A reforma da Previdência de 2019 trouxe mudanças importantes que ajudaram a conter o crescimento acelerado do déficit, como a unificação das regras de aposentadoria, a fixação da idade mínima de 62 anos para mulheres e 65 anos para homens e a revisão dos cálculos dos benefícios. Contudo, desde então, os gastos continuam a crescer, ainda que em um ritmo mais lento.

Em 2020, primeiro ano da reforma, o déficit do INSS atingiu um pico de R$ 344,5 bilhões (3,41% do PIB). Depois disso, houve uma redução para R$ 304,2 bilhões (2,74% do PIB) em 2021 e para R$ 291,1 bilhões (2,59% do PIB) em 2022. No entanto, o rombo voltou a subir em 2023, chegando a R$ 326,4 bilhões (2,8% do PIB), antes de recuar novamente para os R$ 304,6 bilhões registrados em 2024.

O consultor legislativo do Senado e especialista em Previdência, Bernardo Patta Schettini, explica que a melhora recente foi influenciada pelo aumento da arrecadação e pelas novas regras de transição da reforma, que levaram muitos trabalhadores a adiar a aposentadoria. No entanto, ele acredita que o déficit do INSS voltará a crescer à medida que a economia desacelerar e a fase de transição para a nova aposentadoria for concluída.

O especialista em políticas públicas do Instituto de Pesquisa Econômica Aplicada (Ipea), Rogério Nagamine, lembra que o pagamento de precatórios em dezembro de 2023 mascarou a real evolução do déficit previdenciário. Se esse fator for desconsiderado, os números indicam que o rombo continuou aumentando.

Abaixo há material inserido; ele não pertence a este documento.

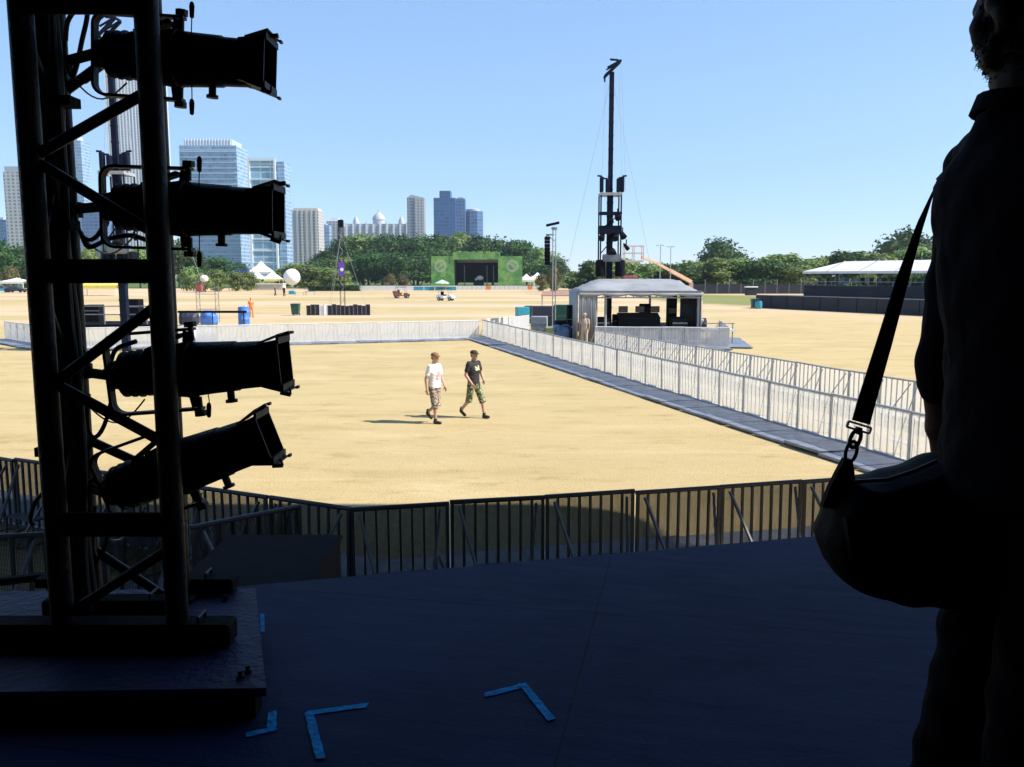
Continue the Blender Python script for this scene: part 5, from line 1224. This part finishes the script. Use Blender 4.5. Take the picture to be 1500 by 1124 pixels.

Diante desse cenário, economistas defendem a necessidade de uma nova reforma da Previdência no curto prazo, com medidas estruturais para garantir a sustentabilidade das contas públicas. Entre as propostas estão a criação de uma regra automática para o aumento da idade mínima de aposentadoria conforme a evolução da expectativa de vida, ajustes nas regras da aposentadoria rural e no regime previdenciário dos Microempreendedores Individuais (MEI). Além disso, eles argumentam que, ao contrário da reforma de 2019, uma nova revisão deveria incluir Estados e municípios, para que todos os entes federativos adotem regras mais rígidas de concessão de benefícios.